- **Stated goal**: Select the lines that contain "from" and copy each of them.

- **Data shown**:
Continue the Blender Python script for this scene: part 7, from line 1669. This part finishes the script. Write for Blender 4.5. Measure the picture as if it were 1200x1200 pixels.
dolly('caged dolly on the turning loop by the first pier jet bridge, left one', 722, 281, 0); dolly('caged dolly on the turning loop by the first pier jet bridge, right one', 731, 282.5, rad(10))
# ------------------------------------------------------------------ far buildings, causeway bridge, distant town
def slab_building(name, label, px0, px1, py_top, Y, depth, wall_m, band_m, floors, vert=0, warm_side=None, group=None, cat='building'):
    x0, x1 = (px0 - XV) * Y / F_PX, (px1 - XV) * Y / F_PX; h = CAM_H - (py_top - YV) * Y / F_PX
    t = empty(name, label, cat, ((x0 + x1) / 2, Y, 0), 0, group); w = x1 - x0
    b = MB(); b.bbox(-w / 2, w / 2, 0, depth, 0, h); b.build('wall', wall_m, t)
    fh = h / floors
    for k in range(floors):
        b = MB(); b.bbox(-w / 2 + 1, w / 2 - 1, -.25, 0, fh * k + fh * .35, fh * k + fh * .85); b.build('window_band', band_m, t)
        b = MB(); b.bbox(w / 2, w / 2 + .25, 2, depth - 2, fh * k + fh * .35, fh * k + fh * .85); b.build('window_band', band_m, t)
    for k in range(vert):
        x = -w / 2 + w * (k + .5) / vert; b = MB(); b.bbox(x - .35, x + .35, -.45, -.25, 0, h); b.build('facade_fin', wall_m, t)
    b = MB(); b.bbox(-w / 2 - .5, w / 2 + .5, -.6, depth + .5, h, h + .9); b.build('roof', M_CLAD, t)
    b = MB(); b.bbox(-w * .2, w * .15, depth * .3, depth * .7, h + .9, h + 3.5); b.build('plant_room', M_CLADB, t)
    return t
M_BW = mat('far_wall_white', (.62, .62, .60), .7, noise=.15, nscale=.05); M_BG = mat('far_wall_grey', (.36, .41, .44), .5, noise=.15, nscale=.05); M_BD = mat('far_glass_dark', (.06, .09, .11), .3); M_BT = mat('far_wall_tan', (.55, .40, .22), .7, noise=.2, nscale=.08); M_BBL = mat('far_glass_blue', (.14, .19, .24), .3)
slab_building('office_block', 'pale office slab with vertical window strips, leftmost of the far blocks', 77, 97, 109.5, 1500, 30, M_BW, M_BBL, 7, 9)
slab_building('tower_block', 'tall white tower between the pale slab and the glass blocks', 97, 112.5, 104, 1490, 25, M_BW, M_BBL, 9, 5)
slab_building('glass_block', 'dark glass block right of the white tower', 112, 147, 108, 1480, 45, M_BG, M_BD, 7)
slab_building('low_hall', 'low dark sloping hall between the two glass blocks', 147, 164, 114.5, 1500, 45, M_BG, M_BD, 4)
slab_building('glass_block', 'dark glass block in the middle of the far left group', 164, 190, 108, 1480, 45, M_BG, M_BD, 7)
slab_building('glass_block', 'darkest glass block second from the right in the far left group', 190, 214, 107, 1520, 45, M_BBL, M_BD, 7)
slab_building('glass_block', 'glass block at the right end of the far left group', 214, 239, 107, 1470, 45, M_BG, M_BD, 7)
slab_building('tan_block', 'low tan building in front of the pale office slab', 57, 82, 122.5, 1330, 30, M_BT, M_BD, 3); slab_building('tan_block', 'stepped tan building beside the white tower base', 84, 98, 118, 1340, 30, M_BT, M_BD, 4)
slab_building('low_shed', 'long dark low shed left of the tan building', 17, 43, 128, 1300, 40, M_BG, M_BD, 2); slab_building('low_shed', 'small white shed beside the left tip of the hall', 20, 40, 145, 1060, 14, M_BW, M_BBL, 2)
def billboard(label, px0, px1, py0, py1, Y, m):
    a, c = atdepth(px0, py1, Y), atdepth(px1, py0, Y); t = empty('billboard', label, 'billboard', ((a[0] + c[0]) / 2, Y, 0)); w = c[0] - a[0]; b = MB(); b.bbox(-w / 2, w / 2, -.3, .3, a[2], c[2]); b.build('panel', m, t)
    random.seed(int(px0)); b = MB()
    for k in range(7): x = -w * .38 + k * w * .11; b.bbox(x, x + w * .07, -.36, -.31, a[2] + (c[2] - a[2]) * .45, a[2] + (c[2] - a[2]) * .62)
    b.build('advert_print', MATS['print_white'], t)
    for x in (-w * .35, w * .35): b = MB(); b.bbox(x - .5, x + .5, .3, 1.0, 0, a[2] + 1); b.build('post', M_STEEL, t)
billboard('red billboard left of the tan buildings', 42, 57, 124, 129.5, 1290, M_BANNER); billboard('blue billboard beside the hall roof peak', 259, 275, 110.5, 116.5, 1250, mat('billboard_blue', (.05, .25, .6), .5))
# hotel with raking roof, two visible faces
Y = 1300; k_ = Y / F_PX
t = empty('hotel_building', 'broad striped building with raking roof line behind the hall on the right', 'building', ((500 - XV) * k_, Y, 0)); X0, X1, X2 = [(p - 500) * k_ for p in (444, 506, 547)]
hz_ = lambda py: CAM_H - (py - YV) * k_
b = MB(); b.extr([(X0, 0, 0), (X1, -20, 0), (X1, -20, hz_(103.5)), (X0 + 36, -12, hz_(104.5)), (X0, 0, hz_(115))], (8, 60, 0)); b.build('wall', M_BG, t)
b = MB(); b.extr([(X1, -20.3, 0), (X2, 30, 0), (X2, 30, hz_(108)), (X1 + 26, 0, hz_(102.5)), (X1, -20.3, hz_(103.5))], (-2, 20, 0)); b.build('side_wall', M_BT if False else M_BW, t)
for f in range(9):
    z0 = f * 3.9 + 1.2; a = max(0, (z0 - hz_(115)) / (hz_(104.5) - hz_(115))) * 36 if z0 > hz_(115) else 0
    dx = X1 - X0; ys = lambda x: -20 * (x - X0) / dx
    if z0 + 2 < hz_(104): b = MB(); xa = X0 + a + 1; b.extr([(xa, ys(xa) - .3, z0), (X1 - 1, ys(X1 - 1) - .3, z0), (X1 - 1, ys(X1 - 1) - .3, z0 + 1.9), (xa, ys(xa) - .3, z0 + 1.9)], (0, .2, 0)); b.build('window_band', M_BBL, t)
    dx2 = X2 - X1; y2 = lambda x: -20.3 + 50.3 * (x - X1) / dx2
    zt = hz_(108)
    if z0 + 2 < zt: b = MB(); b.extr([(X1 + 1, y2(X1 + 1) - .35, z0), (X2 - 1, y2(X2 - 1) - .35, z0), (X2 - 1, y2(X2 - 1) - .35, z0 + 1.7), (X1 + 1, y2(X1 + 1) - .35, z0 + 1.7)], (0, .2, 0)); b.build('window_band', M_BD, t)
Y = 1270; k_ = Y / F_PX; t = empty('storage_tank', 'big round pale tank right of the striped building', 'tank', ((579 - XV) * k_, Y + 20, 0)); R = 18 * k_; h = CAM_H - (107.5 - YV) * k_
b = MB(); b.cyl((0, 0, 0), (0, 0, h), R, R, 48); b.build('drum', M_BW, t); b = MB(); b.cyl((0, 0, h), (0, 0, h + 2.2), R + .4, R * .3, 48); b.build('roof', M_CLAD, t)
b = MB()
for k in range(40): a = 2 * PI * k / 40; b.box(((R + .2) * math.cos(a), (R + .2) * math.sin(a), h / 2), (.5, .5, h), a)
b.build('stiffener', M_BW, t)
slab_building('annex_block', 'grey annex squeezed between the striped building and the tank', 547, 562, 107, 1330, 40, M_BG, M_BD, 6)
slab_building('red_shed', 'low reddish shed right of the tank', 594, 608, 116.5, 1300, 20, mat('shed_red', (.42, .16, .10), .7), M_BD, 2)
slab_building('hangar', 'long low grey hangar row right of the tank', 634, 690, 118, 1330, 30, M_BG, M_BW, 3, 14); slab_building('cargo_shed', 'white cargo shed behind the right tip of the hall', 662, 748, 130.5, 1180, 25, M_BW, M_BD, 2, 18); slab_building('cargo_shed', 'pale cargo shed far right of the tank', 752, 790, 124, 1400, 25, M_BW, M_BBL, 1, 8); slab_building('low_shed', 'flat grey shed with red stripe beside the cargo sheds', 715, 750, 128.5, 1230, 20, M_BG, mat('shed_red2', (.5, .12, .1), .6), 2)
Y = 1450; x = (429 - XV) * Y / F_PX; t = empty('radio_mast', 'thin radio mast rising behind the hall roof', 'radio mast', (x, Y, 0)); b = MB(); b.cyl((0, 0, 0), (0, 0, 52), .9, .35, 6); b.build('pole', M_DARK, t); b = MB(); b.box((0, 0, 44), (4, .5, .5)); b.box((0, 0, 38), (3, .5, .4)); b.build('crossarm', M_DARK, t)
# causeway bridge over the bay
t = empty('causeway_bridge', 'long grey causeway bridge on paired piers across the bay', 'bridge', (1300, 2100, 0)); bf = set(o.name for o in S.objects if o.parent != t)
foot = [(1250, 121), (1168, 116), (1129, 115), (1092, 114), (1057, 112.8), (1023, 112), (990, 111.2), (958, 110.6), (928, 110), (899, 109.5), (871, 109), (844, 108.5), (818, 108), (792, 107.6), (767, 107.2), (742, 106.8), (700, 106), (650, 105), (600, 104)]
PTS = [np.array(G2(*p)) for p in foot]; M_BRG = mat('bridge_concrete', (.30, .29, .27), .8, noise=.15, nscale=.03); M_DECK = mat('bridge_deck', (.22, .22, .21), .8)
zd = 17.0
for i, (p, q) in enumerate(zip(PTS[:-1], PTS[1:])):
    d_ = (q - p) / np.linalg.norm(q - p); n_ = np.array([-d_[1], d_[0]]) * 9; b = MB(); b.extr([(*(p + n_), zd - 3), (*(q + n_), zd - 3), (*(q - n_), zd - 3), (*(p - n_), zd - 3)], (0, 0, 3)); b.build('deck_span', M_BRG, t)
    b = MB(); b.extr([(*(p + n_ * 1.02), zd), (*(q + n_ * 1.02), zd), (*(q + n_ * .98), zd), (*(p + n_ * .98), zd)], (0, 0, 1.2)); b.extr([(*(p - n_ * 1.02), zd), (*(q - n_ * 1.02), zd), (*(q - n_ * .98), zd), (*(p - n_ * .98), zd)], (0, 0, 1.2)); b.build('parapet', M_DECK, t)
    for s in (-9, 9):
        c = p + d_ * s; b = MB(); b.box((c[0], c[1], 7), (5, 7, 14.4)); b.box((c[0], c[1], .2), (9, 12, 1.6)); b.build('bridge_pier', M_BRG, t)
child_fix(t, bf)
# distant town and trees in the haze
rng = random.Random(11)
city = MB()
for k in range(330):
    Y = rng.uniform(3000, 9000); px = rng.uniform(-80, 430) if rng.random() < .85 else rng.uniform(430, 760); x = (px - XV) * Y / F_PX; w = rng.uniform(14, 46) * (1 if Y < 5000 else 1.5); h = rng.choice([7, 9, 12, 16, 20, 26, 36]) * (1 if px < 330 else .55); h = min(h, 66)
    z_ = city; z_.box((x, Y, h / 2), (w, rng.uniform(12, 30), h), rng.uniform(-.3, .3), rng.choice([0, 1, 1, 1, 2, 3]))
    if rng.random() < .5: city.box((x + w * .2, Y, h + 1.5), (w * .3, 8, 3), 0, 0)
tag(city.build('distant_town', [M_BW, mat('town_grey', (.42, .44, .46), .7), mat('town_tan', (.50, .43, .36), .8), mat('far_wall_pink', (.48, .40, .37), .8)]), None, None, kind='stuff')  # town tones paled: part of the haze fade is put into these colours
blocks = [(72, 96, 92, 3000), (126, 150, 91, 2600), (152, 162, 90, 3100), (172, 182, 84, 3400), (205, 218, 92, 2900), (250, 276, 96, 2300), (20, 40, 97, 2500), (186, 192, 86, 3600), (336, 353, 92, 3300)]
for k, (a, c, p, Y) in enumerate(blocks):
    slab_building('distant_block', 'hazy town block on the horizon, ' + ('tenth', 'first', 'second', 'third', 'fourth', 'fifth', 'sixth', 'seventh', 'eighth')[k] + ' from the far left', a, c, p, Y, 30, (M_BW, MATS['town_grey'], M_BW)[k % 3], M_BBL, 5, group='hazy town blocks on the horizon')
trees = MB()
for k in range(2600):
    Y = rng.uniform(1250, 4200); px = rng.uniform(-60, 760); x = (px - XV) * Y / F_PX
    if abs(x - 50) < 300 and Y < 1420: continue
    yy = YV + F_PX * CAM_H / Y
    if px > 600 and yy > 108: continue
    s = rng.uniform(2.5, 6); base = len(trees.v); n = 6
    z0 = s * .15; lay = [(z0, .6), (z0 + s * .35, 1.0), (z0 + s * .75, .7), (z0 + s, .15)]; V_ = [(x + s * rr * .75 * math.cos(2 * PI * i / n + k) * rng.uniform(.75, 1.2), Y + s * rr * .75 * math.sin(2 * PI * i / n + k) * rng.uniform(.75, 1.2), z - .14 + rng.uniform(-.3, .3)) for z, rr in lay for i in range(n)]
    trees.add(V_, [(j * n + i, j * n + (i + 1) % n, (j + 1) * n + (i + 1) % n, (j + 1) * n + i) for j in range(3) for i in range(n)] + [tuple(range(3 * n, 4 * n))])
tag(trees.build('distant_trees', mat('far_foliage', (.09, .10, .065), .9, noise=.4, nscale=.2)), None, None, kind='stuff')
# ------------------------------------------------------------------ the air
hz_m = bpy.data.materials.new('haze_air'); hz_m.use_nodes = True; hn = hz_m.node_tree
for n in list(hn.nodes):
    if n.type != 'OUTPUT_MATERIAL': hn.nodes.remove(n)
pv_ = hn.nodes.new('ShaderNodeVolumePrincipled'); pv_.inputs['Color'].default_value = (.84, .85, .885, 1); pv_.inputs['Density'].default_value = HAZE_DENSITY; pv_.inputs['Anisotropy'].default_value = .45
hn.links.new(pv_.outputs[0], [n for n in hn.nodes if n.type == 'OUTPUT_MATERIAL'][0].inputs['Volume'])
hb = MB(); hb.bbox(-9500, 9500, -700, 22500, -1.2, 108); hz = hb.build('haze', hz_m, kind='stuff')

- **Correct output**:
Continue the Blender Python script for this scene: part 7, from line 1669. This part finishes the script. Write for Blender 4.5. Measure the picture as if it were 1200x1200 pixels.
slab_building('glass_block', 'darkest glass block second from the right in the far left group', 190, 214, 107, 1520, 45, M_BBL, M_BD, 7)
    slab_building('distant_block', 'hazy town block on the horizon, ' + ('tenth', 'first', 'second', 'third', 'fourth', 'fifth', 'sixth', 'seventh', 'eighth')[k] + ' from the far left', a, c, p, Y, 30, (M_BW, MATS['town_grey'], M_BW)[k % 3], M_BBL, 5, group='hazy town blocks on the horizon')